DESCRIPTION OF THE TASK: Starting at the first line of the data below, write out each line exactly until you reach the line containing "tag(b.build('blocking', M_LEFT), 'short", and include that line too.
········
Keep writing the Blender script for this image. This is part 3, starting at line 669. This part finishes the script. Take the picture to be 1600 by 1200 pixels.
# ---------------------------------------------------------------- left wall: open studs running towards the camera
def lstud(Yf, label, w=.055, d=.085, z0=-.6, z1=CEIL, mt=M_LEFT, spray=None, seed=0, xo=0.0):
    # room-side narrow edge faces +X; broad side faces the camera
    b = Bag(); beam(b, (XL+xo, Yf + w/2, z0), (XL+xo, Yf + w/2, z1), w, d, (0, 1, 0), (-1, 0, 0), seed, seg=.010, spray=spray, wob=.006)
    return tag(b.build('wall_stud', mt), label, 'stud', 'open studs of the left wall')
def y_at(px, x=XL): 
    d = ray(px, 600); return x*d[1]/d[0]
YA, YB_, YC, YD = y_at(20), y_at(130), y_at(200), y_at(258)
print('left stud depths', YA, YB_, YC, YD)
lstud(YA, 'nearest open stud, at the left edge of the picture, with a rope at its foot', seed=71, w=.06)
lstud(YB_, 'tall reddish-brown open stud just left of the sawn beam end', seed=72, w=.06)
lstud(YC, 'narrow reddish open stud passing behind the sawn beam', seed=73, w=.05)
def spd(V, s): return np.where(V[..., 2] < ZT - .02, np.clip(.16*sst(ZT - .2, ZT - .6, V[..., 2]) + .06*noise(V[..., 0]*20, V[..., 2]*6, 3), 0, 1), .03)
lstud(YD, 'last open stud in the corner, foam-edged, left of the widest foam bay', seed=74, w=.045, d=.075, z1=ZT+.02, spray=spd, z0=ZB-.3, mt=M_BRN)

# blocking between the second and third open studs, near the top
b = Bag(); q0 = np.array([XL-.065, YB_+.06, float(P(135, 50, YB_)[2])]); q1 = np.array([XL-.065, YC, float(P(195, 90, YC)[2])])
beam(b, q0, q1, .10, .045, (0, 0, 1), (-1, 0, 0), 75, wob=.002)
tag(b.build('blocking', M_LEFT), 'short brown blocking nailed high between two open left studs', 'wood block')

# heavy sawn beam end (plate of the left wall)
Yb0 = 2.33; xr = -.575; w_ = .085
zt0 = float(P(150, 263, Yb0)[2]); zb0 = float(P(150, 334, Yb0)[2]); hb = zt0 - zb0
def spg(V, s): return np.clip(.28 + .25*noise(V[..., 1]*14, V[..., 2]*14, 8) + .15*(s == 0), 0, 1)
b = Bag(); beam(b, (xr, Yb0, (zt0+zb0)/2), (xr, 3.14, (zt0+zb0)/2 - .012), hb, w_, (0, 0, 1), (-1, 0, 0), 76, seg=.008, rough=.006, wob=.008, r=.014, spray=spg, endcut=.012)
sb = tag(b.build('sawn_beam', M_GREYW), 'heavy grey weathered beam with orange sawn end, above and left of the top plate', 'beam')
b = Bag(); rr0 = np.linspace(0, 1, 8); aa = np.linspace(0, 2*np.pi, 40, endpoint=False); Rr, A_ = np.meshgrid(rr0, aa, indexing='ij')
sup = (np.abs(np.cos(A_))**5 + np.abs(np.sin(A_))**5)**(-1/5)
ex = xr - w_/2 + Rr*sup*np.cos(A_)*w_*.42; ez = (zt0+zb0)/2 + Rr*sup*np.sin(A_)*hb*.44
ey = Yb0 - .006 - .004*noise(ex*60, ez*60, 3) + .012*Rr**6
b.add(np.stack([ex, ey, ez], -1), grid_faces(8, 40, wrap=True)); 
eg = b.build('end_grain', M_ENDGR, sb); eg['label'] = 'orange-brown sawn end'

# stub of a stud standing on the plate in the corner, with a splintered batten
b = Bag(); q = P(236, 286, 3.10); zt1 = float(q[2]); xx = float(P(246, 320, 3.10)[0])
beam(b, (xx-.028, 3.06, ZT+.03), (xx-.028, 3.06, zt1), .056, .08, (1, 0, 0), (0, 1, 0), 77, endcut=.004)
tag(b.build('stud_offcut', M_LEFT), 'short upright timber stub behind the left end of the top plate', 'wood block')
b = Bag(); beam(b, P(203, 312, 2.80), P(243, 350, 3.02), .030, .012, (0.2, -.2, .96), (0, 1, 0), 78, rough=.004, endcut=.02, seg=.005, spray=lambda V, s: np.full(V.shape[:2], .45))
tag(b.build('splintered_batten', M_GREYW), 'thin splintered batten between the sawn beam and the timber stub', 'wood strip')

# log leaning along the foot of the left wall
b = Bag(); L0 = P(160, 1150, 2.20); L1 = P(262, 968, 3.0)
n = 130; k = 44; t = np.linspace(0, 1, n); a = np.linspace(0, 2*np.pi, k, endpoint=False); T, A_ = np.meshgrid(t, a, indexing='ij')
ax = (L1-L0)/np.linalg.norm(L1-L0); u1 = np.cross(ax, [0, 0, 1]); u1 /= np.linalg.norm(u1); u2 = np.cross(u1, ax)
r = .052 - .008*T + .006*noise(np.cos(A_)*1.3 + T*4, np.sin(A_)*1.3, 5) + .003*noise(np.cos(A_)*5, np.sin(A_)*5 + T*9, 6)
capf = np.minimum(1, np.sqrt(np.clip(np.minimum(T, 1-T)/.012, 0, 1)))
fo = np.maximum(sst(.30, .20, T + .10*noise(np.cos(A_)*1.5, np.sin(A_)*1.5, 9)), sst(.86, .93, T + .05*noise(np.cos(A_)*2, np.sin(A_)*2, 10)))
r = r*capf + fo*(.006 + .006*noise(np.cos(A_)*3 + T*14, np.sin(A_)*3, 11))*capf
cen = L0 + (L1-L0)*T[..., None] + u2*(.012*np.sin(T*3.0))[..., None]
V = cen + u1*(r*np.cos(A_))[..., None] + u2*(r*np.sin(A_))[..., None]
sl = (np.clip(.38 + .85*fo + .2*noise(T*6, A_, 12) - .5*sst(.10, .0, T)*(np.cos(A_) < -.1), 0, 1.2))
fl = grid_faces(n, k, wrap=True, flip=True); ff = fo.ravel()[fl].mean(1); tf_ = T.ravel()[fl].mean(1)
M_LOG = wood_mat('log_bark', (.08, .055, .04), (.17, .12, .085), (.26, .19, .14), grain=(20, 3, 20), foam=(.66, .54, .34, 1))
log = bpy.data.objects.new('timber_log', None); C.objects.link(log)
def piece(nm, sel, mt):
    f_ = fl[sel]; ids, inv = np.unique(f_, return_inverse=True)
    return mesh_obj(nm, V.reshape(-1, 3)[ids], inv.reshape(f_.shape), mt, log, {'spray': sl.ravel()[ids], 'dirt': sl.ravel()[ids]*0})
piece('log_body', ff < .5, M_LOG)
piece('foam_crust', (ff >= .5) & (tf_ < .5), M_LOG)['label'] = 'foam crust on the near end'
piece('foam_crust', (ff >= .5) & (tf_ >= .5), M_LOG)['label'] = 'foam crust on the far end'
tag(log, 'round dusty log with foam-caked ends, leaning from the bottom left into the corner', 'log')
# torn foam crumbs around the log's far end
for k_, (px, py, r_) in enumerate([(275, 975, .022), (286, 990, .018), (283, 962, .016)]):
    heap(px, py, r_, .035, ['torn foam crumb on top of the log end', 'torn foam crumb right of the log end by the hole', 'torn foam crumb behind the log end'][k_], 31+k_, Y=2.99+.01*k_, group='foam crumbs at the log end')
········
FULL SOLUTION:
Keep writing the Blender script for this image. This is part 3, starting at line 669. This part finishes the script. Take the picture to be 1600 by 1200 pixels.
# ---------------------------------------------------------------- left wall: open studs running towards the camera
def lstud(Yf, label, w=.055, d=.085, z0=-.6, z1=CEIL, mt=M_LEFT, spray=None, seed=0, xo=0.0):
    # room-side narrow edge faces +X; broad side faces the camera
    b = Bag(); beam(b, (XL+xo, Yf + w/2, z0), (XL+xo, Yf + w/2, z1), w, d, (0, 1, 0), (-1, 0, 0), seed, seg=.010, spray=spray, wob=.006)
    return tag(b.build('wall_stud', mt), label, 'stud', 'open studs of the left wall')
def y_at(px, x=XL): 
    d = ray(px, 600); return x*d[1]/d[0]
YA, YB_, YC, YD = y_at(20), y_at(130), y_at(200), y_at(258)
print('left stud depths', YA, YB_, YC, YD)
lstud(YA, 'nearest open stud, at the left edge of the picture, with a rope at its foot', seed=71, w=.06)
lstud(YB_, 'tall reddish-brown open stud just left of the sawn beam end', seed=72, w=.06)
lstud(YC, 'narrow reddish open stud passing behind the sawn beam', seed=73, w=.05)
def spd(V, s): return np.where(V[..., 2] < ZT - .02, np.clip(.16*sst(ZT - .2, ZT - .6, V[..., 2]) + .06*noise(V[..., 0]*20, V[..., 2]*6, 3), 0, 1), .03)
lstud(YD, 'last open stud in the corner, foam-edged, left of the widest foam bay', seed=74, w=.045, d=.075, z1=ZT+.02, spray=spd, z0=ZB-.3, mt=M_BRN)

# blocking between the second and third open studs, near the top
b = Bag(); q0 = np.array([XL-.065, YB_+.06, float(P(135, 50, YB_)[2])]); q1 = np.array([XL-.065, YC, float(P(195, 90, YC)[2])])
beam(b, q0, q1, .10, .045, (0, 0, 1), (-1, 0, 0), 75, wob=.002)
tag(b.build('blocking', M_LEFT), 'short brown blocking nailed high between two open left studs', 'wood block')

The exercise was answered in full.